Esa vez, mi regreso a México ocurrió tres semanas después, tras un recorrido por países de la Europa Central. En nuestro periódico y portal Libre en el Sur habíamos podido rescatar --gracias al extraordinario trabajo de Francisco Ortiz Pardo, mi hijo, encargado de nuestro medio informativo--, las escenas de horror y los testimonios en torno al sismo que esta vez afectó de manera especial a varias colonias de la Alcaldía Benito Juárez, como Portales, Narvarte y Del Valle.

También documentó detalladamente, desde su óptica comunitaria y cercana y a través de crónicas y entrevistas, los colapsos y daños en edificios específicos --como el de Zapata 56, en Portales Sur, y el de Escocia y Gabriel Mancera, en Del Valle Sur--, recogió relatos sobrecogedores de vecinos y brigadistas que narraron la angustia, la solidaridad y la auto organización comunitaria, y siguió de cerca las fases posteriores al sismo, incluyendo las complejidades de la reconstrucción y las demandas de los damnificados ante las autoridades.

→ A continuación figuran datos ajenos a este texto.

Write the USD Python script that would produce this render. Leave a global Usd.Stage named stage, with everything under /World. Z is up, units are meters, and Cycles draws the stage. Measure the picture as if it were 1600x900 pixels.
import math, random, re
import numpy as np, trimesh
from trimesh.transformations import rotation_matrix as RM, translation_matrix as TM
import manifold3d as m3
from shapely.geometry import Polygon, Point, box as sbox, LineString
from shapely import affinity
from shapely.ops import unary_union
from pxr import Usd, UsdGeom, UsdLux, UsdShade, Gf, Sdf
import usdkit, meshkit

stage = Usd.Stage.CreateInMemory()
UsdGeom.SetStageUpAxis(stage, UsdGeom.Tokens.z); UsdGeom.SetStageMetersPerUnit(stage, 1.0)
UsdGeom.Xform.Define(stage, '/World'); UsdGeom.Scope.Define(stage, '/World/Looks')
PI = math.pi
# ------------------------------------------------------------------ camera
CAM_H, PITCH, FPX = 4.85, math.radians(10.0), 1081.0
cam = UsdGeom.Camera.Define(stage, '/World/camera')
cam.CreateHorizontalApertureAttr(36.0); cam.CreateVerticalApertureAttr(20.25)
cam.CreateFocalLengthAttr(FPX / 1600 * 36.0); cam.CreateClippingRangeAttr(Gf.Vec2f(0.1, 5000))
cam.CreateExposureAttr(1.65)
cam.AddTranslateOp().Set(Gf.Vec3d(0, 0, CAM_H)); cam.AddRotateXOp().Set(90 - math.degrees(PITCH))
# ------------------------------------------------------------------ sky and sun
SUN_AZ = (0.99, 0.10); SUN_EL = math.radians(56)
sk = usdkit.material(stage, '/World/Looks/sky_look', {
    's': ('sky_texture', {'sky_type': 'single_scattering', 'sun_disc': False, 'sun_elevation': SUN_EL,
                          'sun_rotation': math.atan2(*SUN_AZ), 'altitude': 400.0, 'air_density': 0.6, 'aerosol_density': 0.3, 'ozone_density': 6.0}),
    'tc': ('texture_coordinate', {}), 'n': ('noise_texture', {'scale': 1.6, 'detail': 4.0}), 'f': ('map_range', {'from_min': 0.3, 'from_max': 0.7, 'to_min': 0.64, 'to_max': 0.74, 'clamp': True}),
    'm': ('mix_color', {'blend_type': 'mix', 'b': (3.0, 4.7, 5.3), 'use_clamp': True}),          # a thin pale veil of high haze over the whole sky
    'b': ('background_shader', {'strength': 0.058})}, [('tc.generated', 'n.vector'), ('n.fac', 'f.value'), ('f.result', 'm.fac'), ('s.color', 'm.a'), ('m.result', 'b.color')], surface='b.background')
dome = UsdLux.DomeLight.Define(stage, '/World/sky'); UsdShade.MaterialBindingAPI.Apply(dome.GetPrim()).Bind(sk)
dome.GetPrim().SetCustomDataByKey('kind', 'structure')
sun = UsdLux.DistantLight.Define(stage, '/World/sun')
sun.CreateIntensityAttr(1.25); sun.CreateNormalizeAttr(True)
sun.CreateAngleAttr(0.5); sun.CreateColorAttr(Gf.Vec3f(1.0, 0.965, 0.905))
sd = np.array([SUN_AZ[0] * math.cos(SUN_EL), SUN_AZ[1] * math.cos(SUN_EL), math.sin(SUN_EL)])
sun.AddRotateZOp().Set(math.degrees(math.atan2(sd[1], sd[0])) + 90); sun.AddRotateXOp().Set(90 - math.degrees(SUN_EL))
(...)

Con mucha antelación al devastador terremoto, nuestro medio había dado a conocer estudios inéditos, elaborados por científicos especializados de la UNAM, sobre los elevados riesgos sísmicos de la Alcaldía Benito Juárez. En la edición inmediata después del sismo, Libre en el Sur cabeceó en su portada, sobre una foto desgarradora de Cuartoscuro: “¡…y no hicieron caso!”.

Pasados los años de ambas tragedias, siento que algo me ha faltado en la vida; como un hueco, un vacío, una especie de culpa por no haber compartido físicamente con los demás habitantes de nuestra ciudad dos de los episodios más dolorosos de su historia. Válgame.